Saturday 10 September 2011

In Case I Die

Right, I've not written a blog in ages, mainly cos I've had my head firmly rammed up my own arse, living like a recluse for the last 4 weeks, ever since I found out what I found out - but, that's for another blog...probably after the one woman show...


Anyway, head up arse, etc etc...has meant that a few things have fallen by the wayside and I am now scrabbling to get back on track.  I've more ideas in one of my farts than many people will have in a liftetime but trying to bring them all to life is fucking hard work.


Anyway, enough of the crying.


Why this blog?  Well, I am going on holiday with my mum (no I'm not a saddo, fuck off) and my wee sister (NO, I am NOT a saddo) and my wee sisters boyfriend (yes, I'm single but who gives a fuck, I'll sit with my mum on the tea cup waltzer!).  


That holiday is a trip to Kenya.  We are very excited.  


I do, however, feel I should mention the inherent dangers that such a trip entails.


1) Yellow Fever - without the immunisation injection we could die from it.  I got the injection and felt like I was going to die from it, so that's done.


2) Rabies - we are not to lick any dogs, cats or monkeys.  This rule is a pisser as it was top of my list of things to do.


3) HIV/Aids - point blank, we are not to shag any Africans without condoms.  A 3 pack has been put in my case, just in case someone with cataracts tells me I'm beautiful.
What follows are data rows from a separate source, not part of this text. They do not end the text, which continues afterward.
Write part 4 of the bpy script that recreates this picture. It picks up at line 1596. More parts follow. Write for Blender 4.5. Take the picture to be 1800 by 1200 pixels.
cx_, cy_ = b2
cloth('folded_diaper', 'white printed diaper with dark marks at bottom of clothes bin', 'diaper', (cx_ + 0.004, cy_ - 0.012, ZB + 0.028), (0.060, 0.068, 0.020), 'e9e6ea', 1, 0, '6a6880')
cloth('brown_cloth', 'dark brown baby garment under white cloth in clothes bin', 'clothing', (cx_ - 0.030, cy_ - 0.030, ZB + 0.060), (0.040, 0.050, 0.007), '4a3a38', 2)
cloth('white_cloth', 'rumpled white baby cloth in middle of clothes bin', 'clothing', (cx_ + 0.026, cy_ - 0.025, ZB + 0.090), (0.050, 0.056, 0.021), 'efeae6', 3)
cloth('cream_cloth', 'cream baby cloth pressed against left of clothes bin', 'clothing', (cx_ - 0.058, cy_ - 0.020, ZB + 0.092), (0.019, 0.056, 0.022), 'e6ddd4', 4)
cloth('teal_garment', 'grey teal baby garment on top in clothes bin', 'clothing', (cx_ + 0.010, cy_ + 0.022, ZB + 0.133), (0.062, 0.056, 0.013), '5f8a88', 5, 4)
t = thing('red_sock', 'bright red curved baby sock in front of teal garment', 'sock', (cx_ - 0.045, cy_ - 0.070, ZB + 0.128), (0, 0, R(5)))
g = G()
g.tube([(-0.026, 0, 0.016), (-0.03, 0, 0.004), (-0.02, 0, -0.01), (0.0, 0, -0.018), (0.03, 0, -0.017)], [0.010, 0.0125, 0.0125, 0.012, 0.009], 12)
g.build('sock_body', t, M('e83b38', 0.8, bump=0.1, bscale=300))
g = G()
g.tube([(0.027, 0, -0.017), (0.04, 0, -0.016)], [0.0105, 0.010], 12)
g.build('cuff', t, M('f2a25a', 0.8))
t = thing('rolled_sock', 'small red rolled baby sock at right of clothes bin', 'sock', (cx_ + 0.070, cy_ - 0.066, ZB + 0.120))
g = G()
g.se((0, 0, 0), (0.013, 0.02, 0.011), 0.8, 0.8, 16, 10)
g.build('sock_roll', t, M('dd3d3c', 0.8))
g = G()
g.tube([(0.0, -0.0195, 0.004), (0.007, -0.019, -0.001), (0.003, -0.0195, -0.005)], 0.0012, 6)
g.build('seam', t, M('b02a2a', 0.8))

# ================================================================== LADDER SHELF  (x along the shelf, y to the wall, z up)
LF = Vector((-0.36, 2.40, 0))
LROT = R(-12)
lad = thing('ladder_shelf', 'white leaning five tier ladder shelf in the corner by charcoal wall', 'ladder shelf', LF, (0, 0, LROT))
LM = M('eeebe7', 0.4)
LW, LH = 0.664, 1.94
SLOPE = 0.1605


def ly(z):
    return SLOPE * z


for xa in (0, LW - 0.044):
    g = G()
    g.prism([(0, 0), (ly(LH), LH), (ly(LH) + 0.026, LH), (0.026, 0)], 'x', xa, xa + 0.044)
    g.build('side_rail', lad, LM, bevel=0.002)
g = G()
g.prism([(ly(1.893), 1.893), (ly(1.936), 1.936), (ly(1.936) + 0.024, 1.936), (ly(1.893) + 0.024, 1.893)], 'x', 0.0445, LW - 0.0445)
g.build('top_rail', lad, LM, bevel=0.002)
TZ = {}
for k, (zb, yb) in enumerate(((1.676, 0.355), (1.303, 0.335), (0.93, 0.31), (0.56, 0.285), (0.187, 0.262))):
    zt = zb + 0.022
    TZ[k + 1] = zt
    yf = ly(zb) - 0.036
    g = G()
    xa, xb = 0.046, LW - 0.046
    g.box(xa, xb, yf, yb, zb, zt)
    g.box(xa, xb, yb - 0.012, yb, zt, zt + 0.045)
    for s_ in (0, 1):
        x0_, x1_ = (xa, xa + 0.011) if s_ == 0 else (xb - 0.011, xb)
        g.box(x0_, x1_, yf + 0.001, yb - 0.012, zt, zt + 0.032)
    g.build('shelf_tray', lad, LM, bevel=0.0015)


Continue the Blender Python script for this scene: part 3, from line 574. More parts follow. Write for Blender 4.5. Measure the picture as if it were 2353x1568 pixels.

4) Malaria - we are not to be, under ANY circumstance, bitten by a mosquito.  Mosquitoes are flying things that have 365 day, 24/7 access to everywhere that is outside AND inside so staying away from them should be relatively easy. We are to sleep under a mosquito net at all times. We are to spray ourselves with stinking, honking repellent spray at all times.  I'm thinking it would be easier to just make the mosquito extinct...


5) Water - DO NOT DRINK THE WATER.  However, I could do with losing a few pounds so I think I might cheerfully ignore this advice and pack some Pampers Extra Strength and shit away to my hearts content.


6) Don't wear black or blue as it attracts Teste flies and they bite you so hard that you think your face might fall off - I've packed brown trousers and a few shit coloured t-shirts.


7) Wear a hat as your head might catch fire in the hot desert heat.


8) When visiting the orphanage, takes lots of pens and pencils for the kids (thanks to the Pound Shop for the supplies).


9) Don't annoy the lions or the hippos as we cannot guarantee your safety - what annoys a lion or a hippo?  We have yet to be told.  Probably pointing at the fuckers and taking photos sends them into a rage...


So, the point of this blog?  


Simple - if I die, my mate Sheena is to get my telly and my mum (assuming she can run faster than me and survives), is to do what she likes with the rest.  I purposely haven't mentioned my sister.  This is purely because, if I have been killed by some sort of beast, my sister will stay behind to make sure the animal manages to get the horrible human taste out of its mouth and will probably then build it a house and hand feed it so, for that reason alone, she gets fuck all of my stuff (except for my jar of Haribo, she can have that).


I'll see you all on the other side when I am a bronzed goddess with lion teeth marks in my thigh and a Nairobian child in my withered womb...


The Raw, A Broad...that has to be a documentary at some point.